Of special importance is the day, the last one in January and time to change the wall calendar in my kitchen.

This year, the print of Van Gogh’s 1890 Houses at Auvers graces February and mirrors the world of Auvers, northwest of Paris, with its thatched and tiled roofs and summer gardens. Broad strokes of pigment suggest his elusive emotional stability.

But obsessed to co-create with his Creator, his tormented psyche pushed him beyond exhaustion, beyond the minutes in any hour, and toward eventual suicide in July, two months later.

Perhaps an extreme use of time, but one from which Van Gogh’s six hundred or more oil paintings emerged and which still inspire viewers around the world. I have to think he glimpsed the whirlwind of colors while in his mystic fury, simultaneously filled with bliss.

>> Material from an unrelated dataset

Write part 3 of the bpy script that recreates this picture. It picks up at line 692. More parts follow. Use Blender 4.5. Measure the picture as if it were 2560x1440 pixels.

So, what are we doing with this new day, no matter how quickly the seconds collapse into mill-seconds like mixing cups of flour into the liquid ingredients?

Only when very young and in the convent did I learn the significance of the Psalmist’s wisdom to rejoice in each day, a gift. And now, even more…

It was Halloween 2019, sitting on a gurney inside a curtained cubicle in the emergency room. Again, I needed help with my breathing and said to the doctor in words, not my own, “I didn’t want to come here—Was just here two weeks ago. We’ve got to talk.” From somewhere in my depths, more words formulated into questions, one after another. It all seemed so easy. I just had to listen for the next question, then ask it. The doctor’s responses made complete sense as a new care plan was evolving for me: it would be hospice.

Like Spirit transporting the prophet Ezekiel to Jerusalem by the hair of his head, I felt radical change coursing through my body. It felt strange. And it was those words that had set me up.

 Once home and cut from my moorings by the hospice sign-up, I floundered within its implications: it felt like a garment twenty sizes too large. Then, it occurred to me to enlist the source of those words that had so easily tripped off my tongue with the doctors.

Long ago, I had sensed my inner writer, often feeding me the next right word for the memoirs I wrote and for my weekly blogs. Through this relationship, I grew as a writer, the new skills also pleasuring significant reading. I had known of others blogging illnesses and surgeries, even composing non-fiction accounts of the dying. I would do similarly.

 Tentatively, I began blogging this new life path. The words felt scratchy but they appeared in my word processor and began telling my story, no matter if it was followed. I was to write. Then, my inner writer wanted daily postings, and the press was on.

Ten months later, that garment twenty sizes too large, almost fits. Through writing, I have filled out the empty folds with listening, beauty, insights, and significant reading. More substance will accompany me when I make my transition.

Clearly, God is doing for me what I cannot do for myself, a major tenet in Twelve-Step recovery.